Al comienzo, cuando Amelie es aún una niña, su madre muere accidentalmente. Sería para llorar. El accidente consiste en que sobre ella cae una turista, desde lo alto de Nôtre-Dame. La escena está narrada a base de planos cortos, coloristas y luminosos. Es para sonreír. La película sigue con una sucesión de contratiempos e inconvenientes presentados bajo una dulce apariencia.

Los personajes no son seres felices pero tampoco son tan infelices como para que nos hagan llorar.
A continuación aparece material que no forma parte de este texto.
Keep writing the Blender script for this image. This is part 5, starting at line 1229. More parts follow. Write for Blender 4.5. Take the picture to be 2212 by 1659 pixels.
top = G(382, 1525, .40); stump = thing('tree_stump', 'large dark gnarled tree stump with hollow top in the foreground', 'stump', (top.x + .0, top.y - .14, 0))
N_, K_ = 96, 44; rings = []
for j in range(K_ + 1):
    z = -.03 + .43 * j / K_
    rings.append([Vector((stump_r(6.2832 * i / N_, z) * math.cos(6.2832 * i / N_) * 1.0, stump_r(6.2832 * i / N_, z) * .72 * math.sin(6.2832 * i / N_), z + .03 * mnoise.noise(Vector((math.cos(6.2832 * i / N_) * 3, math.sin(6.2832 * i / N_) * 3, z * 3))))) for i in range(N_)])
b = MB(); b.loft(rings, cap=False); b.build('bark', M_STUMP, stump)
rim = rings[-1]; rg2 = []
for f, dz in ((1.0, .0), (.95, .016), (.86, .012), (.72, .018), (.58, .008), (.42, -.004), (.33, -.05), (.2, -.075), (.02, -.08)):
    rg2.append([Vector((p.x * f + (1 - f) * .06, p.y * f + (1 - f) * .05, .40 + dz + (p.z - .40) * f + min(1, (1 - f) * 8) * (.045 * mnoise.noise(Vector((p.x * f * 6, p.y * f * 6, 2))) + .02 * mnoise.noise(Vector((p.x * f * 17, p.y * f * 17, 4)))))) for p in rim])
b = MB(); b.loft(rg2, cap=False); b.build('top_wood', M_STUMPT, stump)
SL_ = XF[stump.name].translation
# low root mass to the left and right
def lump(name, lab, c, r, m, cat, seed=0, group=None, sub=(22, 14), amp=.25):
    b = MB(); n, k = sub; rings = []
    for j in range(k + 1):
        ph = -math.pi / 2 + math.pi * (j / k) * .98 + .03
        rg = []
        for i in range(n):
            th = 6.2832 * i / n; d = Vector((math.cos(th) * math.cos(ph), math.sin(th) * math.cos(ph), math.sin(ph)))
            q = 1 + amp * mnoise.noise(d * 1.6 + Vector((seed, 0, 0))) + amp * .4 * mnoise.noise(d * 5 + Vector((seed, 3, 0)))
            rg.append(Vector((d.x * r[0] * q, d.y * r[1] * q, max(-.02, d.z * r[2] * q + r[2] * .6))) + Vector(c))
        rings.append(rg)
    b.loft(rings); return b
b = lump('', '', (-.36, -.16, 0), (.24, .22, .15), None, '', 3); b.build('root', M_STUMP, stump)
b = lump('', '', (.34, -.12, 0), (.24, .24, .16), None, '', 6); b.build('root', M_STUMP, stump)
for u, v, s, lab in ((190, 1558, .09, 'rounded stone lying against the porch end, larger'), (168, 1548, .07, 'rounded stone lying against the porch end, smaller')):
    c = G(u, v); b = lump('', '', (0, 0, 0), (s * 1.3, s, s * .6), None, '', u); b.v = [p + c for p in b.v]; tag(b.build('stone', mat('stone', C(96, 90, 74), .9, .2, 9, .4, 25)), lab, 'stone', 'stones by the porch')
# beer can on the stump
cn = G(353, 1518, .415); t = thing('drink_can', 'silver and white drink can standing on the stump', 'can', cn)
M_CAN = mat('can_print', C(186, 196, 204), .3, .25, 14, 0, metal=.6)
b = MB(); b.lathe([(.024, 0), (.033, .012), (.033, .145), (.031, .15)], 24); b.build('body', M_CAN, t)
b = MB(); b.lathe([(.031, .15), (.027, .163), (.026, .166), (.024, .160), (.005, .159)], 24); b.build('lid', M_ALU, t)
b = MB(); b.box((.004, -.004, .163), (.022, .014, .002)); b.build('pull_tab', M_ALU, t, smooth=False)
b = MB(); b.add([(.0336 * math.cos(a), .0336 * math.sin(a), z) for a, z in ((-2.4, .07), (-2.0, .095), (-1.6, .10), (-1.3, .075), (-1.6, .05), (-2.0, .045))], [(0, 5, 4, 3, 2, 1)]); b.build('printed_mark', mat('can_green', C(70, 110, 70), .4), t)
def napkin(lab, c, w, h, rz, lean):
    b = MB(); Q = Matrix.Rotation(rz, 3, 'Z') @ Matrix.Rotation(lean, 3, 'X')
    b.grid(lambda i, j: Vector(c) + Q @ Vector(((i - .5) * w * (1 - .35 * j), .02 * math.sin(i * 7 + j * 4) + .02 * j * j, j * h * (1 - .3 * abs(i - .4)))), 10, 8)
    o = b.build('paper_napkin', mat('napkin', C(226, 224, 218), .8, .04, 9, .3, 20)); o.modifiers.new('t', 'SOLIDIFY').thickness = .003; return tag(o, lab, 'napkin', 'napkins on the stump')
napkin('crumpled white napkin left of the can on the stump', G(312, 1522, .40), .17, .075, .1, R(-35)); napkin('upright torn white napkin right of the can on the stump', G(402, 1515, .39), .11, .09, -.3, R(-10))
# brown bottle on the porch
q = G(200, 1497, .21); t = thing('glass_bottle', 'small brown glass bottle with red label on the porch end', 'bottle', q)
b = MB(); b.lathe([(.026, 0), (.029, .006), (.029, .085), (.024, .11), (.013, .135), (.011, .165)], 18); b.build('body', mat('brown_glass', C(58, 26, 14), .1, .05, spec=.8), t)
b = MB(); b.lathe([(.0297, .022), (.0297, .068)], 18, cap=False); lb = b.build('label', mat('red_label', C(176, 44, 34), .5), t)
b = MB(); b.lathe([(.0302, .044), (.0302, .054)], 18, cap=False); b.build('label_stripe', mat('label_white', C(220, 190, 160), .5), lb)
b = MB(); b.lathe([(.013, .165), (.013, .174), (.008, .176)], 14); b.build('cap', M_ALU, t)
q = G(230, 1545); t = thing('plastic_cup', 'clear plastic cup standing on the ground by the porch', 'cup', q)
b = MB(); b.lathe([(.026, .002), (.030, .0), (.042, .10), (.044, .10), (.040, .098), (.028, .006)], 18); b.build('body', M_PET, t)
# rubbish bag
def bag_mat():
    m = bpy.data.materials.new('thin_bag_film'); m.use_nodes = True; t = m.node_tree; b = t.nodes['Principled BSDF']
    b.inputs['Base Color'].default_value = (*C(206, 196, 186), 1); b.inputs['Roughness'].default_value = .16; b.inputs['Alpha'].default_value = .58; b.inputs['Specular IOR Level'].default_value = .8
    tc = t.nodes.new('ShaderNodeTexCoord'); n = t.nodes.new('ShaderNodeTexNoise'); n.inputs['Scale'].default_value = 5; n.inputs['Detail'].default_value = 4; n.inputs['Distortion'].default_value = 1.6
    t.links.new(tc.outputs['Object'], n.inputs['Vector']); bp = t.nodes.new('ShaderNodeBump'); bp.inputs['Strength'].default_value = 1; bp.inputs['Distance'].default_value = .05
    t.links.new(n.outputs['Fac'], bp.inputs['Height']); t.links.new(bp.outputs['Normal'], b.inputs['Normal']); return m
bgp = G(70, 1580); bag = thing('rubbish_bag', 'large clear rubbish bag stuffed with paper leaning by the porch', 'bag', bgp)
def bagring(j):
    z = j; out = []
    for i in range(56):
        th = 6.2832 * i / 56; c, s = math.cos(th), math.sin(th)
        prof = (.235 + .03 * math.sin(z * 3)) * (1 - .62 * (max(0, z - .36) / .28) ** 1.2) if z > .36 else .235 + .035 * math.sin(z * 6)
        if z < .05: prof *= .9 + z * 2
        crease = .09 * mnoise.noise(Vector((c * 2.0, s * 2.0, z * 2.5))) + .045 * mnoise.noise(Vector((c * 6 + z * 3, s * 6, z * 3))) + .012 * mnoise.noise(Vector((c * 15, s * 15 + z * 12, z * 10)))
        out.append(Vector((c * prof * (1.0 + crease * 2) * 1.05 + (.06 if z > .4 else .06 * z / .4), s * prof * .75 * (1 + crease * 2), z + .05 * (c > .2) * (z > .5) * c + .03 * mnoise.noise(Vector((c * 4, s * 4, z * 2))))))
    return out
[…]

Amelie es una joven desposeída que trabaja como camarera y que no obstante es sensible al discreto encanto de las cosas; por otra parte están un padre poco comunicativo, la dueña de la cafetería --la cual recuerda y bebe--, una estanquera hipocondríaca, un escritor fracasado, un novio celosísimo, un ventero desconsiderado, una vecina predestinada al llanto, un vecino misántropo... Todos tienen algún problema o algún defecto pero ninguno piensa en suicidarse.

La noche del 30 de agosto de 1997 se produce un acontecimiento crucial: Amelie descubre “un tesoro”, una cajita oxidada que perteneció a un tal Bredoteau, perdón, Bretodeau. Entonces pone todo su empeño en devolverlo y tal vez en encontrar el amor. Pero Bretodeau, perdón, Bredoteau resulta ser un triste cincuentón al que le gusta el pollo asado y que no ha hablado con su hijo desde hace mucho tiempo. Amelie lo olvida y se fija en un muchacho que colecciona fotografías de carnets desechadas y rotas, y que ha coleccionado, en otros momentos de su vida, sonrisas y huellas en el cemento fresco. Como ella tiene buen corazón y se ha hecho con las fotografías, se empeñará en devolvérselas al dueño y encontrar el amor.

Es posible que la original dulzura que emana de la película de Jean-Pierre Jeunet esté relacionada con el hecho de que los constantes contratiempos estén mostrados en un estilo ligero, indiferente, a base de muchos planos cortos y sin tensión, del mismo nivel expresivo, sin que ninguno tenga la duración ni la densidad de los clásicos. Al final Bretodeau invita a comer a su hijo, el padre de Amelie sale de casa con las maletas en la mano, ésta encuentra a su amor y los espectadores brindamos con champán.